— begin SUPPLIED INFORMATION —
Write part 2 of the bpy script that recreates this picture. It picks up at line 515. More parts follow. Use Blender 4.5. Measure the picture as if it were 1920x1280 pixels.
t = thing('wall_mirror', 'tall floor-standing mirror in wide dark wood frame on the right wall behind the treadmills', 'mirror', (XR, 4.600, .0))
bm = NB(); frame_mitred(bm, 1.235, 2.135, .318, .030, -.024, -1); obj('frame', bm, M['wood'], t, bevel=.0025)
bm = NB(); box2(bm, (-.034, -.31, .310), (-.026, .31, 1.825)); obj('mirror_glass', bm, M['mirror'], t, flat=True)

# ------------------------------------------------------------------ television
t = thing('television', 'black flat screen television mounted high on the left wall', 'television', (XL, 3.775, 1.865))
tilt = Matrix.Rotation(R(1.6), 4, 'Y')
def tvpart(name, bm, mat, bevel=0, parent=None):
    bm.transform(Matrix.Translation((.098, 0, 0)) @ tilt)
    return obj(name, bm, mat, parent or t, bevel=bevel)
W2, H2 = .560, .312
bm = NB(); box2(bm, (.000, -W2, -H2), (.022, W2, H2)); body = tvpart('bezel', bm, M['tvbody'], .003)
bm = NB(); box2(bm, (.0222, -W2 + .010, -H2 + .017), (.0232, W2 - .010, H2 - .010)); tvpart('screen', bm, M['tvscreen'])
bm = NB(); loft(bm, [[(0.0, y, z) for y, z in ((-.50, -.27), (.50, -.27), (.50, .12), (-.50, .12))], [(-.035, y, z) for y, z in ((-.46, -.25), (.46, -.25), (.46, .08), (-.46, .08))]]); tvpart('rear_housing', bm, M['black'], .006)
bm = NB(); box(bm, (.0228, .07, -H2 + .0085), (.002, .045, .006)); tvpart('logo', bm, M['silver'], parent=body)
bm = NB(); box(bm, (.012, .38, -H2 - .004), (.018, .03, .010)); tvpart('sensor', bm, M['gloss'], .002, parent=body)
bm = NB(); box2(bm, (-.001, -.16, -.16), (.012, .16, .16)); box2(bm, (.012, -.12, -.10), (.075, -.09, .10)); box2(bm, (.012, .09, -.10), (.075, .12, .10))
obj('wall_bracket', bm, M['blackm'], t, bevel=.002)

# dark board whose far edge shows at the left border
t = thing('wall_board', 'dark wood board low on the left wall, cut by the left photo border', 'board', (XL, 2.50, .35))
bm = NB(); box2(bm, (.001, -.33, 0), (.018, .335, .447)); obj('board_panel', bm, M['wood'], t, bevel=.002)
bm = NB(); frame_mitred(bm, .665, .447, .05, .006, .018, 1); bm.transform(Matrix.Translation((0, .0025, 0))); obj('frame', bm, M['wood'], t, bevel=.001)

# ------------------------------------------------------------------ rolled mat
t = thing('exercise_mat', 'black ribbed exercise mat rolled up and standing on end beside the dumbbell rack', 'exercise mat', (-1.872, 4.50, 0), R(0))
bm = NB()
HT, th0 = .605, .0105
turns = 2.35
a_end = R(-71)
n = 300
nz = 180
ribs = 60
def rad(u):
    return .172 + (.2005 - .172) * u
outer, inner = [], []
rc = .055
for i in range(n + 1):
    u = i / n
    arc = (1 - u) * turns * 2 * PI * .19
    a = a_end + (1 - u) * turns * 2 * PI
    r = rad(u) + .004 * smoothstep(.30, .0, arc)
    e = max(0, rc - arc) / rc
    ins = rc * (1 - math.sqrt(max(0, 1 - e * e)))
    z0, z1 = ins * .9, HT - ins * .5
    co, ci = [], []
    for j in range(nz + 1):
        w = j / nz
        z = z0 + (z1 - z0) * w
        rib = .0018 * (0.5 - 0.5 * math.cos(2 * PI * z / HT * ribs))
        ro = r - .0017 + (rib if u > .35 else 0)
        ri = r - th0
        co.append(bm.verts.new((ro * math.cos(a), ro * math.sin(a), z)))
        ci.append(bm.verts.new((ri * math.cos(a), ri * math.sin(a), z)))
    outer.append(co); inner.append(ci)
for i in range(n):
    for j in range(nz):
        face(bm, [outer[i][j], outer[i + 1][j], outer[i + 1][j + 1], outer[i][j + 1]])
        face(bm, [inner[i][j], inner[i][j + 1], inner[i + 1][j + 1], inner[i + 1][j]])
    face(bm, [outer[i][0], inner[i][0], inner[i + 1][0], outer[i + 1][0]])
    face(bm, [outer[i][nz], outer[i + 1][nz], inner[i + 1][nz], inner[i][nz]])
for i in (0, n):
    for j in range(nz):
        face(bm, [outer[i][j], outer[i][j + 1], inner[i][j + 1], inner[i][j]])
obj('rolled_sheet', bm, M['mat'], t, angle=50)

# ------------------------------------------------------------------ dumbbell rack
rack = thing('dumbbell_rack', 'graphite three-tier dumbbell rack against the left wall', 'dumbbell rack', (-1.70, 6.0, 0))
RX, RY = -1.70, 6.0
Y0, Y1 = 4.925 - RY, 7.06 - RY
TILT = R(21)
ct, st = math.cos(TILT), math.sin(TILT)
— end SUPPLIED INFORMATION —
Each line of the material should be duplicated exactly, please.

> _SOLUTION TO THE PROBLEM_
Write part 2 of the bpy script that recreates this picture. It picks up at line 515. More parts follow. Use Blender 4.5. Measure the picture as if it were 1920x1280 pixels.
t = thing('wall_mirror', 'tall floor-standing mirror in wide dark wood frame on the right wall behind the treadmills', 'mirror', (XR, 4.600, .0))
bm = NB(); frame_mitred(bm, 1.235, 2.135, .318, .030, -.024, -1); obj('frame', bm, M['wood'], t, bevel=.0025)
bm = NB(); box2(bm, (-.034, -.31, .310), (-.026, .31, 1.825)); obj('mirror_glass', bm, M['mirror'], t, flat=True)

# ------------------------------------------------------------------ television
t = thing('television', 'black flat screen television mounted high on the left wall', 'television', (XL, 3.775, 1.865))
tilt = Matrix.Rotation(R(1.6), 4, 'Y')
def tvpart(name, bm, mat, bevel=0, parent=None):
    bm.transform(Matrix.Translation((.098, 0, 0)) @ tilt)
    return obj(name, bm, mat, parent or t, bevel=bevel)
W2, H2 = .560, .312
bm = NB(); box2(bm, (.000, -W2, -H2), (.022, W2, H2)); body = tvpart('bezel', bm, M['tvbody'], .003)
bm = NB(); box2(bm, (.0222, -W2 + .010, -H2 + .017), (.0232, W2 - .010, H2 - .010)); tvpart('screen', bm, M['tvscreen'])
bm = NB(); loft(bm, [[(0.0, y, z) for y, z in ((-.50, -.27), (.50, -.27), (.50, .12), (-.50, .12))], [(-.035, y, z) for y, z in ((-.46, -.25), (.46, -.25), (.46, .08), (-.46, .08))]]); tvpart('rear_housing', bm, M['black'], .006)
bm = NB(); box(bm, (.0228, .07, -H2 + .0085), (.002, .045, .006)); tvpart('logo', bm, M['silver'], parent=body)
bm = NB(); box(bm, (.012, .38, -H2 - .004), (.018, .03, .010)); tvpart('sensor', bm, M['gloss'], .002, parent=body)
bm = NB(); box2(bm, (-.001, -.16, -.16), (.012, .16, .16)); box2(bm, (.012, -.12, -.10), (.075, -.09, .10)); box2(bm, (.012, .09, -.10), (.075, .12, .10))
obj('wall_bracket', bm, M['blackm'], t, bevel=.002)

# dark board whose far edge shows at the left border
t = thing('wall_board', 'dark wood board low on the left wall, cut by the left photo border', 'board', (XL, 2.50, .35))
bm = NB(); box2(bm, (.001, -.33, 0), (.018, .335, .447)); obj('board_panel', bm, M['wood'], t, bevel=.002)
bm = NB(); frame_mitred(bm, .665, .447, .05, .006, .018, 1); bm.transform(Matrix.Translation((0, .0025, 0))); obj('frame', bm, M['wood'], t, bevel=.001)

# ------------------------------------------------------------------ rolled mat
t = thing('exercise_mat', 'black ribbed exercise mat rolled up and standing on end beside the dumbbell rack', 'exercise mat', (-1.872, 4.50, 0), R(0))
bm = NB()
HT, th0 = .605, .0105
turns = 2.35
a_end = R(-71)
n = 300
nz = 180
ribs = 60
def rad(u):
    return .172 + (.2005 - .172) * u
outer, inner = [], []
rc = .055
for i in range(n + 1):
    u = i / n
    arc = (1 - u) * turns * 2 * PI * .19
    a = a_end + (1 - u) * turns * 2 * PI
    r = rad(u) + .004 * smoothstep(.30, .0, arc)
    e = max(0, rc - arc) / rc
    ins = rc * (1 - math.sqrt(max(0, 1 - e * e)))
    z0, z1 = ins * .9, HT - ins * .5
    co, ci = [], []
    for j in range(nz + 1):
        w = j / nz
        z = z0 + (z1 - z0) * w
        rib = .0018 * (0.5 - 0.5 * math.cos(2 * PI * z / HT * ribs))
        ro = r - .0017 + (rib if u > .35 else 0)
        ri = r - th0
        co.append(bm.verts.new((ro * math.cos(a), ro * math.sin(a), z)))
        ci.append(bm.verts.new((ri * math.cos(a), ri * math.sin(a), z)))
    outer.append(co); inner.append(ci)
for i in range(n):
    for j in range(nz):
        face(bm, [outer[i][j], outer[i + 1][j], outer[i + 1][j + 1], outer[i][j + 1]])
        face(bm, [inner[i][j], inner[i][j + 1], inner[i + 1][j + 1], inner[i + 1][j]])
    face(bm, [outer[i][0], inner[i][0], inner[i + 1][0], outer[i + 1][0]])
    face(bm, [outer[i][nz], outer[i + 1][nz], inner[i + 1][nz], inner[i][nz]])
for i in (0, n):
    for j in range(nz):
        face(bm, [outer[i][j], outer[i][j + 1], inner[i][j + 1], inner[i][j]])
obj('rolled_sheet', bm, M['mat'], t, angle=50)

# ------------------------------------------------------------------ dumbbell rack
rack = thing('dumbbell_rack', 'graphite three-tier dumbbell rack against the left wall', 'dumbbell rack', (-1.70, 6.0, 0))
RX, RY = -1.70, 6.0
Y0, Y1 = 4.925 - RY, 7.06 - RY
TILT = R(21)
ct, st = math.cos(TILT), math.sin(TILT)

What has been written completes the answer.